En outre, à travers la collecte de données qu'elle permet, l'application pourrait aussi ouvrir des perspectives sur un nouveau marché : celui de la surveillance de l'environnement, susceptible d'intéresser des collectivités locales. « Nous avons déjà des demandes en ce sens en Italie ».

Après les rivières, les vagues

Pour réussir son virage commercial, VH Quatrevingtreize prévoit une levée de fonds de 500.000 euros - et au moins autant de prêts et d'aides en plus - d'ici la fin d'année. Ce qui lui permettrait de doubler son effectif qui passerait alors de 5 à 10 en septembre 2023, mais aussi d'avancer sur ses autres projets, parmi lesquels le développement d'hydroliennes destinées à exploiter l'énergie des vagues, sur les côtes et au large de la mer.

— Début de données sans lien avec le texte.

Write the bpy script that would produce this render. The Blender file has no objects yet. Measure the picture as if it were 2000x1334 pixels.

« On aimerait mettre à l'eau un premier démonstrateur fin 2023 ». Avec l'ambition de lui donner de la visibilité au moment des Jeux Olympiques de 2024.

A plus long terme, l'entrepreneur envisage même une version de son hydrolienne intégrant une solution de désalinisation de l'eau de mer sur place, grâce à l'énergie des vagues. Une façon de répondre aux enjeux de moindre disponibilité de l'eau douce.

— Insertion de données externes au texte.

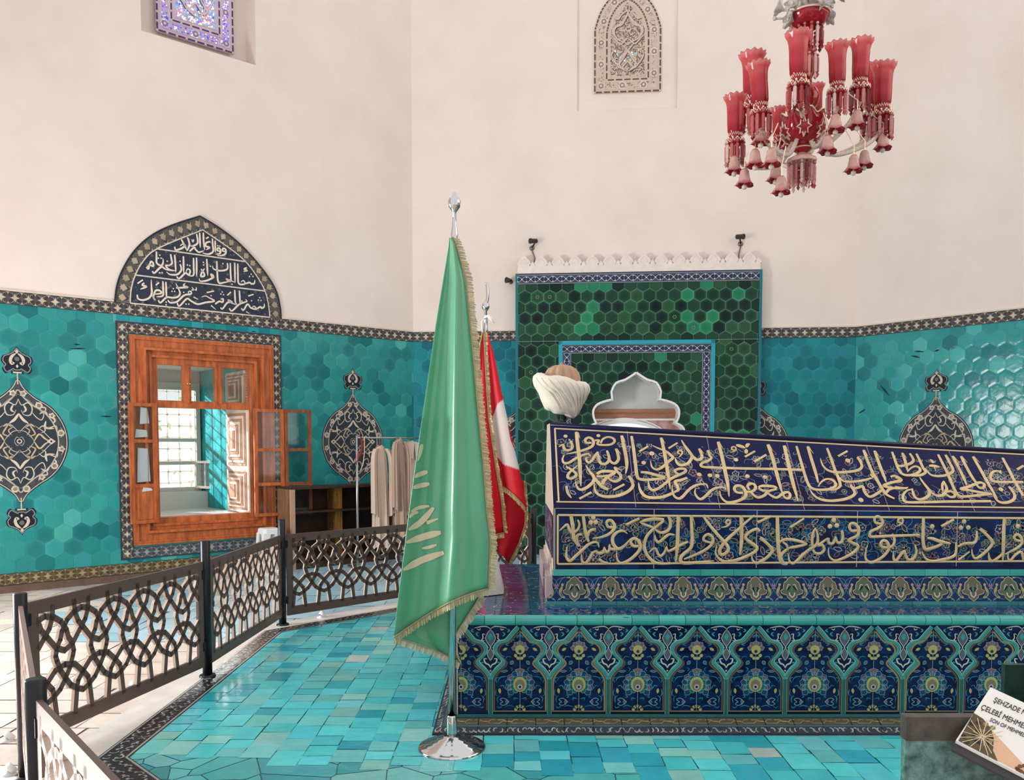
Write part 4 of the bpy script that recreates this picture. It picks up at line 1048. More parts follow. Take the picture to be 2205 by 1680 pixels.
rp.seed(7); FSK = Fr((PLX0-.072, PLY0-.072, .034), (1, 0, 0), (0, .05, .022), (0, -.022, .05)); mb.fr = FSK; x = .02
while x < W_+.05:   # interlocking key band
    for q in ([(0, .016), (.03, .016), (.045, .032), (.085, .032), (.10, .016), (.125, .016)], [(.02, .042), (.05, .042), (.065, .028), (.095, .028), (.11, .044), (.13, .044)]): mb.ribbon([(x+a, b) for a, b in q], .0045, .001, jit((170, 150, 98), 18, rp))
    x += .125
FSK2 = Fr((PLX0-.124, PLY0-.124, .008), (1, 0, 0), (0, .046, .022), (0, -.022, .046)); mb.fr = FSK2; x = .02
while x < W_+.12:
    a = rp.uniform(0, 6); mb.ribbon([(x+.012*math.cos(a+k*.8), .025+.016*math.sin(a+k*.8)) for k in range(5)], .008, .001, jit((168, 168, 164), 20, rp), .2, .3); x += .026
FSK3 = Fr((PLX0-.124, PLY0-.124, .008), (0, 1, 0), (.046, 0, .022), (-.022, 0, .046)); mb.fr = FSK3; x = .02
while x < D_+.1:
    a = rp.uniform(0, 6); mb.ribbon([(x+.016*math.cos(a+k*.8), .025+.016*math.sin(a+k*.8)) for k in range(5)], .009, .001, jit((178, 176, 170), 20, rp), .2, .3); x += .03
for x in [k*.155+.03 for k in range(int(W_/.155)+1)]:
    mb.fr = FSK; mb.rect(x-.002, 0, x+.002, .054, .0014, (30, 32, 36)); mb.fr = FSK2; mb.rect(x+.05-.002, 0, x+.05+.002, .05, .0014, (30, 32, 36))
mb.build('base_moulding', OLD, pl)

# ---------------------------------------------------------------- inscribed sarcophagus
SX0, SX1, SY0, SY1 = .246, 3.07, 4.84, 6.05
sg = tag(empty('sarcophagus', (1.62, 5.44, PLZ)), 'long cobalt blue tiled sarcophagus with two bands of raised golden script', 'sarcophagus')
def zs(v0, v1, Y): return ony(SX0*1787/Y+1102, v0, Y).z, ony(2200, v1, Y).z
zA0, zA1 = ony(1193, 1226, SY0).z, ony(2200, 1218, SY0).z      # bottom of the lower script panel
zB0, zB1 = ony(1193, 1094, SY0).z, ony(2200, 1103, SY0).z      # line between the two panels
zT0, zT1 = ony(1188, 915, 5.22).z, ony(2200, 973, 5.15).z      # ridge edge
FLO = Fr((0, SY0, 0), (1, 0, 0), (0, 0, 1), (0, -1, 0))
bl = Vector((SX0, SY0, zB0)); br = Vector((SX1, SY0, zB1)); tl = Vector((SX0-.005, 5.22, zT0))
exu = (br-bl).normalized(); nu = exu.cross(tl-bl).normalized()
if nu.y > 0: nu = -nu
eyu = exu.cross(nu); eyu = -eyu if eyu.z < 0 else eyu
FUP = Fr(bl, exu, eyu, nu)
x_, y_ = FUP.px(2228, 975); tr = FUP.w(x_, y_)
rs = random.Random(33); GOLD = (226, 198, 146)
def bgrid(mb, fr, corners, cols, n, m):
    (a, b, c, d) = corners   # bl br tr tl in the plane
    for i in range(n):
        for j in range(m):
            def p(s, t): return ((a[0]*(1-s)+b[0]*s)*(1-t)+(d[0]*(1-s)+c[0]*s)*t, (a[1]*(1-s)+b[1]*s)*(1-t)+(d[1]*(1-s)+c[1]*s)*t)
            k = mixc(cols[0], cols[1], max(0, min(1, .5+.5*math.sin(i*.61+j*.9)*math.cos(i*.23-j*.4)+rs.uniform(-.25, .25))))
            mb.poly([p(i/n, j/m), p((i+1)/n, j/m), p((i+1)/n, (j+1)/m), p(i/n, (j+1)/m)], .0005, k)
def flora(mb, x0, x1, f0, f1, count, lines, seed):
    """Scattered outlined buds, leaves and tendrils on the blue ground."""
    r = random.Random(seed); PALF = [(156, 150, 154), (122, 138, 116), (128, 100, 112), (176, 170, 168), (108, 130, 124)]
    for k in range(count):
        x = r.uniform(x0, x1); t = r.uniform(.05, .95); y = f0(x)+(f1(x)-f0(x))*t; a = r.uniform(0, 6.28); ty = r.random()
        if ty < .34:
            s = r.uniform(.04, .075); q = smooth([(x+s*math.cos(a)*u-s*.35*math.sin(a)*w, y+s*math.sin(a)*u+s*.35*math.cos(a)*w) for u, w in ((-1, 0), (-.4, .9), (.2, -.5), (1, .2))], 4)
            q = [(xx, min(max(yy, f0(xx)), f1(xx))) for xx, yy in q]
            mb.ribbon(q, .0038, .0012, lines, .3, .3)
            m = q[len(q)//2]; mb.ribbon([m, (m[0]+.012*math.cos(a+1.2), m[1]+.012*math.sin(a+1.2))], .0035, .0012, lines, 1, .2)
        elif ty < .70:
            l, w = r.uniform(.016, .026), r.uniform(.008, .012); c, s = math.cos(a), math.sin(a)
            q = smooth([(x+c*u*l-s*v*w, y+s*u*l+c*v*w) for u, v in ((-1, 0), (-.2, 1), (.7, .7), (1, .1), (.7, -.6), (-.2, -1))], 2, True)
            mb.poly(q, .0013, r.choice(((24, 40, 66), (40, 54, 70), (70, 40, 54), (30, 30, 60)))); mb.ribbon(q, .0045, .0018, r.choice(PALF), closed=True)
        else:
            n = r.choice((4, 5, 6)); R_ = r.uniform(.014, .026); q = []
            for i in range(n*4):
                b = 2*math.pi*i/(n*4); rr = R_*(.72+.34*abs(math.sin(b*n/2))); q.append((x+rr*math.cos(b+a), y+rr*math.sin(b+a)))
            mb.poly(q, .0013, r.choice(((60, 40, 56), (26, 44, 70), (70, 80, 76)))); mb.ribbon(q, .0048, .0018, r.choice(PALF), closed=True); mb.disc(x, y, R_*.3, .002, r.choice(PALF), 6)
lowf0, lowf1 = (lambda x: zA0+(zA1-zA0)*(x-SX0)/(SX1-SX0)), (lambda x: zB0+(zB1-zB0)*(x-SX0)/(SX1-SX0))
mb = MB(FLO); bgrid(mb, FLO, ((SX0, zA0), (SX1, zA1), (SX1, zB1), (SX0, zB0)), ((12, 50, 100), (14, 22, 56)), 90, 12)
def fl(x, t): return (x, lowf0(x)+(lowf1(x)-lowf0(x))*t)
flora(mb, SX0+.05, SX1-.02, lambda x: fl(x, .10)[1], lambda x: fl(x, .87)[1], 470, (60, 140, 166), 41)
xl = FLO.px(1201, 1160)[0]; tb, tt = .085, .885
for t, w in ((tb, .011), (tt, .012)): mb.ribbon([fl(xl, t), fl(SX1, t)], w, .003, GOLD, dome=.004)
mb.ribbon([fl(xl, tb), fl(xl, tt)], .011, .003, GOLD, dome=.004)
for t in (.995,): mb.ribbon([fl(SX0, t), fl(SX1, t)], .004, .002, (196, 176, 184))
for u in (1408, 1629, 1845, 2060): x = FLO.px(u, 1160)[0]; mb.ribbon([fl(x, 0), fl(x, 1)], .0045, .0028, (186, 164, 172))
mb.ribbon([(SX0+.004, zA0), (SX0+.004, zB0)], .006, .002, (206, 190, 186))
mb.build('lower_tile_panel', GLAZE, sg)
ul, ur = FUP.px(1193, 1093), FUP.px(2240, 1103); vl, vr = FUP.px(1187, 915), FUP.px(2228, 975)
def fu(x, t):
    k = (x-ul[0])/(ur[0]-ul[0]); b = ul[1]+(ur[1]-ul[1])*k; k2 = (x-vl[0])/(vr[0]-vl[0]); tp = vl[1]+(vr[1]-vl[1])*k2; return (x, b+(tp-b)*t)
mb = MB(FUP); bgrid(mb, FUP, (ul, ur, vr, vl), ((22, 30, 80), (24, 16, 50)), 90, 14)
flora(mb, ul[0]+.05, ur[0]-.02, lambda x: fu(x, .08)[1], lambda x: fu(x, .93)[1], 520, (96, 128, 156), 43)
xl = FUP.px(1200, 1000)[0]
for t, w in ((.062, .010), (.952, .010)): mb.ribbon([fu(xl-.012, t), fu(ur[0] if t < .5 else vr[0], t)], w, .003, GOLD, dome=.004)
mb.ribbon([fu(FUP.px(1203, 1075)[0], .062), fu(FUP.px(1195, 928)[0], .952)], .010, .003, GOLD, dome=.004)
for (ua, va), (ub, vb) in (((1350, 928), (1369, 1093)), ((1521, 938), (1550, 1095)), ((1692, 946), (1732, 1098)), ((1864, 958), (1915, 1100)), ((2041, 968), (2099, 1102))): mb.ribbon([FUP.px(ua, va), FUP.px(ub, vb)], .004, .0028, (150, 130, 150))
mb.build('upper_tile_panel', GLAZE, sg)
T1 = '''
62 .9 .2|520,180 540,400 575,700 600,1170
32 1 .2|545,195 585,298
48 .8 .3|410,340 445,430 420,495 340,512 290,470 275,410 195,450
d 35|320,255
48 .8 .2|790,375 700,375 680,320 740,280 810,310 830,380 790,450 650,510 500,550 330,582
42 .8 .7|850,335 930,330 900,390 960,415 1130,410 1210,360 1195,300 1100,270 1000,310 960,390
d 33|920,245
58 .8 .2|1345,245 1380,420 1425,640 1438,800 1415,945
30 1 .2|1360,260 1418,372
50 .8 .6|1240,485 1275,580 1285,680 1225,750 1150,725 1105,640
30 1 .2|1255,490 1332,588
50 .7 .6|1075,520 1110,620 1110,700 1050,760 970,755 930,690 915,600 905,540
44 .8 .3|910,545 850,620 800,700 745,735 705,710 690,640
46 .3 .2|770,625 740,575 640,600 500,665 380,740 290,740 265,670 300,590
46 .7 .25|330,810 430,870 510,940 490,1000 410,1030 360,1000 390,920 520,805
54 .3 .2|690,790 760,900 830,990 835,1070 740,1170 620,1230 540,1200 500,1080
56 .8 .9|890,950 960,905 1080,895 1200,905 1195,935 1080,1005 1010,1085 990,1140
40 .9 .5|885,985 1000,990 1090,965
58 .6 .9|845,1010 920,1110 1010,1190 1100,1228
50 .8 .6|1215,820 1260,900 1320,960 1320,1030 1240,1080 1150,1060 1095,1010
28 1 .2|1230,825 1355,892
54 .8 .2|1470,980 1530,1080 1545,1170 1450,1270 1280,1340 1080,1360 920,1320 850,1220 850,1110
28 1 .2|1485,980 1592,1098
38 1 1|570,1400 790,1280
38 1 1|1190,1240 1390,1135
42 .9 .3|335,1165 360,1290 428,1387
54 .8 .8|1525,255 1560,480 1600,800 1625,980 1680,1040 1850,1050 2130,1022
54 .6 .9|1690,915 1800,920 2000,970 2140,1015
d 38|1745,740
36 1 1|1660,540 1825,440
d 44|1895,570
57 .8 .2|2065,285 2110,480 2150,700 2195,985 2230,1225
30 1 .2|2075,290 2142,392
48 .3 .2|1905,425 2000,470 2150,530 2260,620 2275,655 2200,720 2100,810 1990,865 1900,820 1870,700
54 .2 .9|1650,1100 1680,1230 1760,1340 1900,1380 2100,1362 2260,1300
48 .2 .8|1830,1070 1850,1190 1920,1240 2040,1195 2140,1110
'''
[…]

D'ici là, VH quatrevingtreize espère trouver son équilibre économique, Stéphan Guignard étant convaincu que « la rentabilité d'une entreprise comme la nôtre dépend du prix de l'énergie. Si celui-ci représente bien la réalité du marché et si en plus il prend en compte les conséquences environnementales, alors nous pouvons être rentables ». Et d'ajouter que le succès des énergies renouvelables repose sur un retour à une forme de frugalité. « Sans cela, on ré-ouvre les centrales à charbon comme on le fait aujourd'hui ! » Une frugalité qui passe par une meilleure compréhension de l'énergie que l'on consomme, de sa provenance, de son impact sur la nature. Et une redéfinition des besoins selon ce prisme.

Ce qui permettrait d'emprunter une autre voie, certes moins rapide, mais à la destination plus réjouissante. Une voie où l'on ne ferait plus de la nature une mine que l'on épuise jusqu'à la dernière miette. Mais plutôt cette « auxiliaire » dont parlait Hugo.